Kingdom of Kurdistan

political-historykurdish-nationalismcolonial-historykurdistan
4 min read

He crowned himself king three times. Each time, the British took the crown back. Sheikh Mahmud Barzanji, a Sufi leader of the Qadiriyyah order and the most influential figure in southern Kurdistan, spent the years between 1919 and 1931 fighting for an idea that the Great Powers had briefly entertained and then discarded: an independent Kurdish state. The Kingdom of Kurdistan, declared in the city of Sulaymaniyah in the chaos following the Ottoman Empire's collapse, lasted in various forms from 1921 to 1924. It was, on paper, territory under the British Mandate of Mesopotamia. On the ground, it was something else entirely.

The Promise That Vanished

The end of the Ottoman Empire was supposed to bring self-determination to its subject peoples. The Treaty of Sevres, signed in 1920, even contemplated an autonomous Kurdish region. But treaties are paper, and the political map was being redrawn by the victors. Britain, awarded the Mandate for Mesopotamia by the League of Nations, had oil interests and strategic calculations that left little room for Kurdish sovereignty. The Kurds, a distinct people with their own language, culture, and mountain homeland, found themselves divided among the new states of Turkey, Iraq, Syria, and Iran. Mahmud Barzanji, the Shaykh of the Qadiriyyah Sufi order appointed governor of the former Ottoman sanjak of Duhok, saw through the arrangement. In May 1919, he declared an independent Kurdistan. He was defeated within a month.
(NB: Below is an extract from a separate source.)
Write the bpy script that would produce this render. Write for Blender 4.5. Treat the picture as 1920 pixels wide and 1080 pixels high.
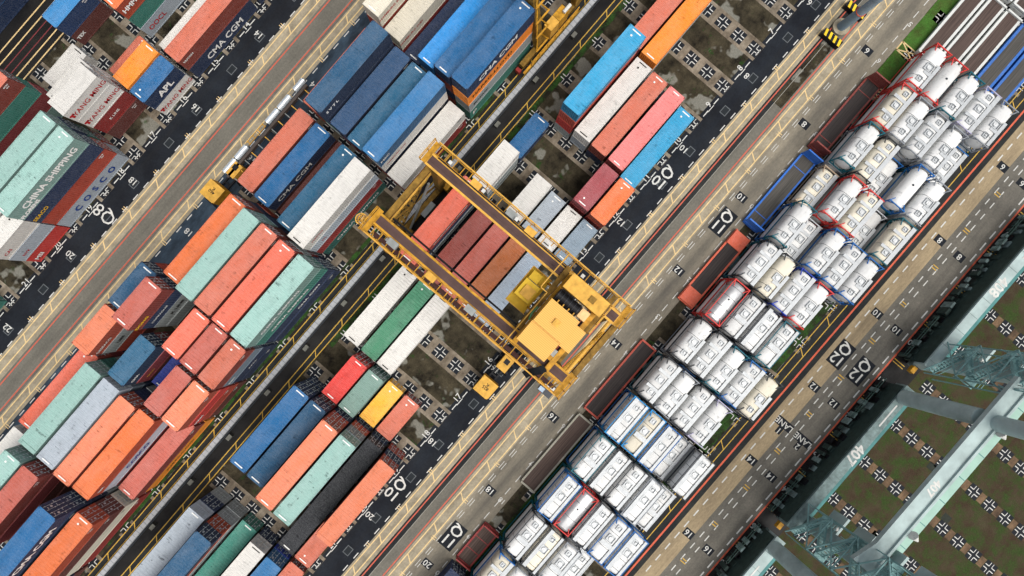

A Kingdom Born of Convenience

Barzanji's moment came again through British miscalculation. When a Turkish military detachment, the Ozdemir force, penetrated into the Sulaymaniyah region in 1922, the British needed a local strongman to counter the threat. They reappointed Barzanji as governor in September 1922, apparently believing they could control him. By November, he had declared himself King of the Kingdom of Kurdistan. He assembled a cabinet: Shaikh Qadir Hafeed as Prime Minister, Abdulkarim Alaka, a Christian Kurd, as Finance Minister, and Zaky Sahibqran as Defence Minister of the Kurdish National Army. The government included ministers for customs, justice, labor, education, and interior affairs. It published an official newspaper, Roji Kurdistan. For a brief period, the apparatus of statehood existed in Sulaymaniyah.

The RAF and the End of a Kingdom

Britain did not negotiate away the Kingdom of Kurdistan. It bombed it. The Royal Air Force's Iraq Command, acting on behalf of the Iraqi government in Baghdad, played a central role in ending Kurdish self-rule. The RAF had developed a doctrine of "air control" in the colonies, using aircraft to police territories that would have required expensive ground forces to subdue. Kurdistan became one of its proving grounds. In July 1924, the British sent an Assyrian levy force to capture Sulaymaniyah. Barzanji was defeated and exiled. In January 1926, the League of Nations formally awarded the mandate over the territory to Iraq, stipulating special rights for Kurds, a provision that would prove largely symbolic.

The Last Attempt and the Long Aftermath

Barzanji was not finished. In 1930 and 1931, he made his last attempt at rebellion. It failed. But the idea he embodied, a Kurdish homeland governed by Kurds, proved more durable than any of the political arrangements imposed upon the region. The Kingdom of Kurdistan lasted barely four years. The Kurdish aspiration for self-governance has now lasted more than a century. Today, Sulaymaniyah sits within the Kurdistan Regional Government, an autonomous entity within Iraq that exercises many of the powers Barzanji fought and failed to claim outright. His tomb rests in the Great Mosque of Sulaymaniyah, alongside his grandfather Haji Kaka Ahmad. The kingdom is gone. The question it raised has never been answered.

From the Air

Located at 35.55N, 45.42E, centered on the city of Sulaymaniyah in the Kurdistan Region of Iraq. The modern city fills a broad basin surrounded by mountain ridges. Nearest airport is Sulaymaniyah International Airport (ORSU). Best viewed at 8,000-15,000 feet AGL to see the full basin. The Zagros Mountains frame the eastern horizon. The city grid and its relationship to surrounding terrain illustrate why this location has been strategically significant for centuries.